→ **Data records**:
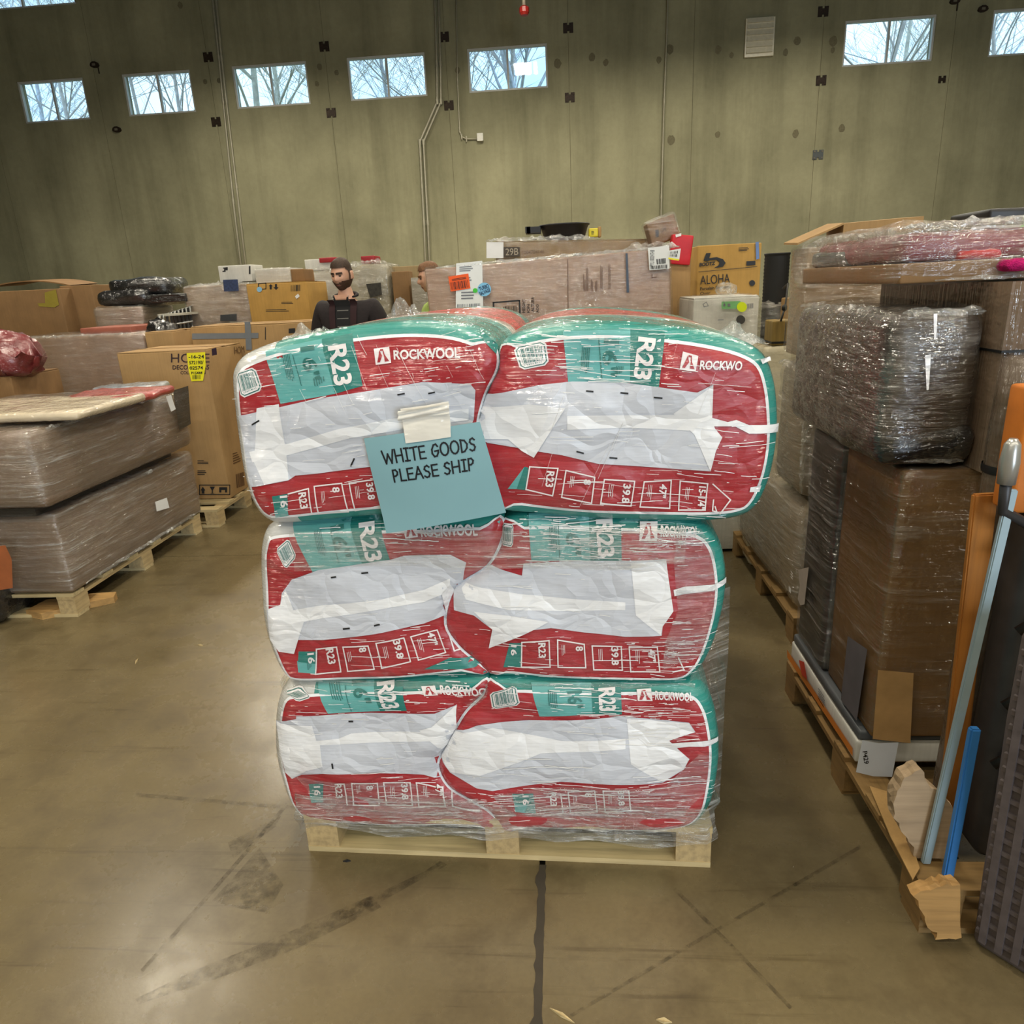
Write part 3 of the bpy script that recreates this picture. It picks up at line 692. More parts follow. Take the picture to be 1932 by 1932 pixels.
==
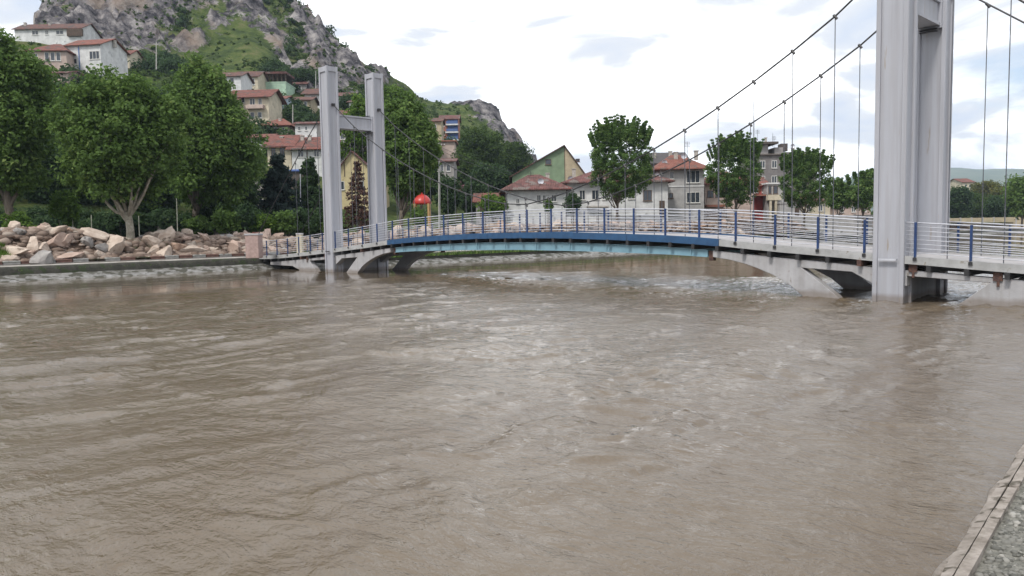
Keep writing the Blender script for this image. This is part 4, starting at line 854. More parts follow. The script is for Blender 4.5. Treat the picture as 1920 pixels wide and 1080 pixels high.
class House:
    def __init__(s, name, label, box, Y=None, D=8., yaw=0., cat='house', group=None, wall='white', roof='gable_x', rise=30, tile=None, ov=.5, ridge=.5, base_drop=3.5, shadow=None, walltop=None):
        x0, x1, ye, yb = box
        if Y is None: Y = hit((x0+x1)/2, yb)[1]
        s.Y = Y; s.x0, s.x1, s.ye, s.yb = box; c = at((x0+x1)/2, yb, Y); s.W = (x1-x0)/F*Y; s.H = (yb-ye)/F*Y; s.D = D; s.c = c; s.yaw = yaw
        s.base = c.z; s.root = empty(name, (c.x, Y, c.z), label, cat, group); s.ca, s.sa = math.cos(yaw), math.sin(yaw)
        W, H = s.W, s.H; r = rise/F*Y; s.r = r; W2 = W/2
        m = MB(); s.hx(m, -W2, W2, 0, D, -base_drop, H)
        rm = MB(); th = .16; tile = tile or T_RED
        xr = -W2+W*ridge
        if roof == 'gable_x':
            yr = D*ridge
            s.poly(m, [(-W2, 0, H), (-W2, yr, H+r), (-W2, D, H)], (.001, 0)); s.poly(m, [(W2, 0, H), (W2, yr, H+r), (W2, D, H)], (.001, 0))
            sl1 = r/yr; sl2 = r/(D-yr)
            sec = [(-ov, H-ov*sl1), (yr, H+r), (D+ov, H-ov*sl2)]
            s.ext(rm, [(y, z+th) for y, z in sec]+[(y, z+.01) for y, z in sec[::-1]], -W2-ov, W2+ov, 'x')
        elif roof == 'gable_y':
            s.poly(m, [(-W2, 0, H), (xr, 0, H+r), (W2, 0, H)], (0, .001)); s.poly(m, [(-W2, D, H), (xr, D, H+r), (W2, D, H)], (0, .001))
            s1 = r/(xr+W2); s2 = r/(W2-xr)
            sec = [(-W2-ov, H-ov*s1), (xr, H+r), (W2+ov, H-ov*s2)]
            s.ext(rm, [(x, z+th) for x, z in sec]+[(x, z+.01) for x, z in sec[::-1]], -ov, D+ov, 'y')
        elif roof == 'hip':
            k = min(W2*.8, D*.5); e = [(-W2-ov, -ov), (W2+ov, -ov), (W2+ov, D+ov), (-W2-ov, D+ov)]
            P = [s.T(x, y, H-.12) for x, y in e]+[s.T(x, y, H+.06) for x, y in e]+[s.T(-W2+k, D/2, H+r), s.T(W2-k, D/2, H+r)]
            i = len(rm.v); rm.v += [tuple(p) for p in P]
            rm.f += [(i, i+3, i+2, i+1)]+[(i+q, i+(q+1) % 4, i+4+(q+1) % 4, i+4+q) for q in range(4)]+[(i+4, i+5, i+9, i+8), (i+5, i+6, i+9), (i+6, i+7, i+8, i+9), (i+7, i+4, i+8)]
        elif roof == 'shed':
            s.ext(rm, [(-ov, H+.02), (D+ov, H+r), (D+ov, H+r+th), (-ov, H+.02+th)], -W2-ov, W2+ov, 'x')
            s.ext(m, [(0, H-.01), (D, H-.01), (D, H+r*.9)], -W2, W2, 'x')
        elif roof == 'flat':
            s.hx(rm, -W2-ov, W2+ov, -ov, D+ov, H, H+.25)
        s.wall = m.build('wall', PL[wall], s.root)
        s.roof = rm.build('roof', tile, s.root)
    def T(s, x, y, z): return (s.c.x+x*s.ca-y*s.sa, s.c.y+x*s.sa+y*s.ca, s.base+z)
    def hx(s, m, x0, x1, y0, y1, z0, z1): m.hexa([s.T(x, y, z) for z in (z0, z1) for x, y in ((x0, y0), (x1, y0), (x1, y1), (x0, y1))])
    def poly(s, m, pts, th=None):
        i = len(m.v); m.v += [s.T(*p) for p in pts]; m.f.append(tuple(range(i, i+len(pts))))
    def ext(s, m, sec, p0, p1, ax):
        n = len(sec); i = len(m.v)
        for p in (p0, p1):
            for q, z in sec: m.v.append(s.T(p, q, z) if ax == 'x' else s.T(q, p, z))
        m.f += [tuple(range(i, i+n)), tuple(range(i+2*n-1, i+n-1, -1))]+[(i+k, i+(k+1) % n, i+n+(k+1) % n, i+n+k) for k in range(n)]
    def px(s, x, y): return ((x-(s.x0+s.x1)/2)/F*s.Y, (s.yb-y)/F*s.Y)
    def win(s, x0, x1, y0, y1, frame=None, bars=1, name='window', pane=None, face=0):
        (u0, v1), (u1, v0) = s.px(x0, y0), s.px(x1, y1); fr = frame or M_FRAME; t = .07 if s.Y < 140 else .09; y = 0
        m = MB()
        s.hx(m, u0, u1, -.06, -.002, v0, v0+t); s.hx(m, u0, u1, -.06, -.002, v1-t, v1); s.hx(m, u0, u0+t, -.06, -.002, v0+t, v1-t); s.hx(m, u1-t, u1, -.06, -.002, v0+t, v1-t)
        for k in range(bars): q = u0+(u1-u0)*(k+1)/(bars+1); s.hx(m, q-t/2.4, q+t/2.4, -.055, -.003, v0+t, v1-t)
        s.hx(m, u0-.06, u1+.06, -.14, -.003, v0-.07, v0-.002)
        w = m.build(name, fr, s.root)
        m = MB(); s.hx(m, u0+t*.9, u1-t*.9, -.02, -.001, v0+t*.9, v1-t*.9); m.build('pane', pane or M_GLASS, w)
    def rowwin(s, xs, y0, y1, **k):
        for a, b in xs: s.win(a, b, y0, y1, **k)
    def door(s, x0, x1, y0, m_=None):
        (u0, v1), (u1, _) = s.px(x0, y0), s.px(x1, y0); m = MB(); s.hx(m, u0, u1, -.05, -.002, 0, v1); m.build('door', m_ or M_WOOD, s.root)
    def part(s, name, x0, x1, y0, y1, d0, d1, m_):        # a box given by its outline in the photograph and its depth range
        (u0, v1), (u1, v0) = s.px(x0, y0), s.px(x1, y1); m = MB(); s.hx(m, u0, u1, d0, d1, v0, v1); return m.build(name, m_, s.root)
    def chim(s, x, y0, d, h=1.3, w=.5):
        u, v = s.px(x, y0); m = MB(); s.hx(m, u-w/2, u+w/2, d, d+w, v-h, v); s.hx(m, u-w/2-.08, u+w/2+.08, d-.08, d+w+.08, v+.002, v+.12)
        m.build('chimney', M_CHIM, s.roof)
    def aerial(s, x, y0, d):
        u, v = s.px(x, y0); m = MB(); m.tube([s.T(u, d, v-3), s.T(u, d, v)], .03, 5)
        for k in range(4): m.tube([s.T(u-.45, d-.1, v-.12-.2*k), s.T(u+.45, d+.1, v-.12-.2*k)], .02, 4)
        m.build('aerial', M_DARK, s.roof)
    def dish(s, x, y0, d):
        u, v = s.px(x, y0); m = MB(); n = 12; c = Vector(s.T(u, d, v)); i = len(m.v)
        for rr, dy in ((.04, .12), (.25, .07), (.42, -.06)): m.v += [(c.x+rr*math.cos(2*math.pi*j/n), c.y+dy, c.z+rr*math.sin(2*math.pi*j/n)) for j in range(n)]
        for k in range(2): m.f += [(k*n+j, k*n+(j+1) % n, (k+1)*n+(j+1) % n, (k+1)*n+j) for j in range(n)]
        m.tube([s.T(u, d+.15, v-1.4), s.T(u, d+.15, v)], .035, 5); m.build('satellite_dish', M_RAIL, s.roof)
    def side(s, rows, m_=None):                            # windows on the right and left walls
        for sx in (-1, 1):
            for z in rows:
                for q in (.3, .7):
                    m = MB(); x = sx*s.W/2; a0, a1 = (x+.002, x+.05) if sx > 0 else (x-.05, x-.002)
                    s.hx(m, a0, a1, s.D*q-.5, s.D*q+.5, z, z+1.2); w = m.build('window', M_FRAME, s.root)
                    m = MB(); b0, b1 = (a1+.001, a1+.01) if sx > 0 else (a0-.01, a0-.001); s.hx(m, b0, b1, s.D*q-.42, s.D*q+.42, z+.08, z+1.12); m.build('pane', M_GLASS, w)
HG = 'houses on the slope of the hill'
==
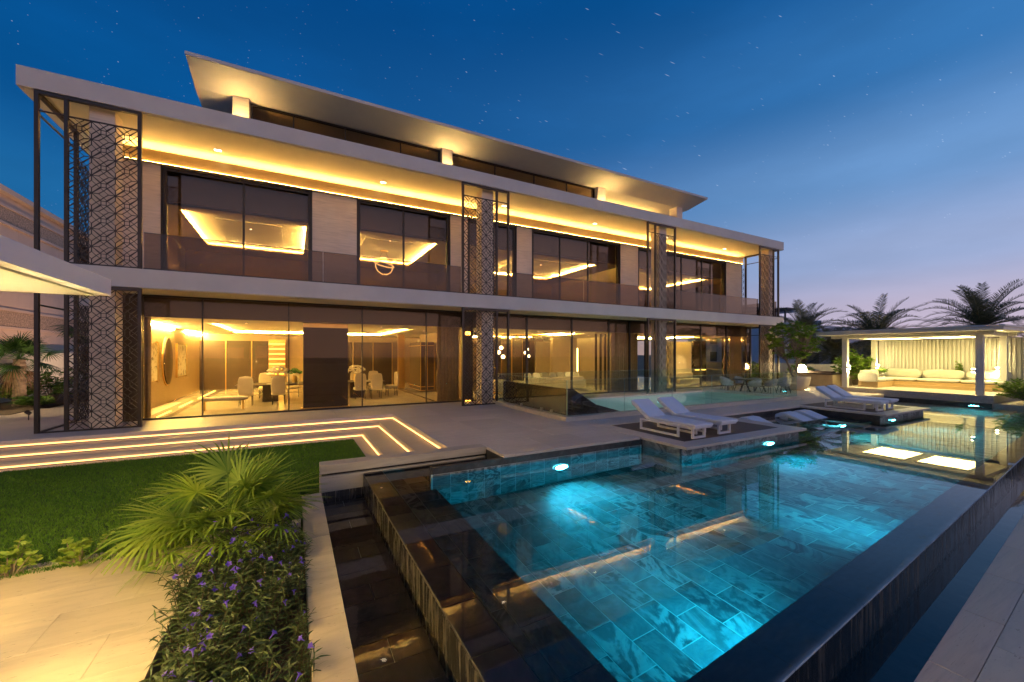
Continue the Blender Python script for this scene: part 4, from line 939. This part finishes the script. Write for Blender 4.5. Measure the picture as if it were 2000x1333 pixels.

→ **Short exercise**:
Where a line contains the string "follow", extract that line.

→ **Solution to this task**:
Write part 3 of the bpy script that recreates this picture. It picks up at line 692. More parts follow. Take the picture to be 1932 by 1932 pixels.
Keep writing the Blender script for this image. This is part 4, starting at line 854. More parts follow. The script is for Blender 4.5. Treat the picture as 1920 pixels wide and 1080 pixels high.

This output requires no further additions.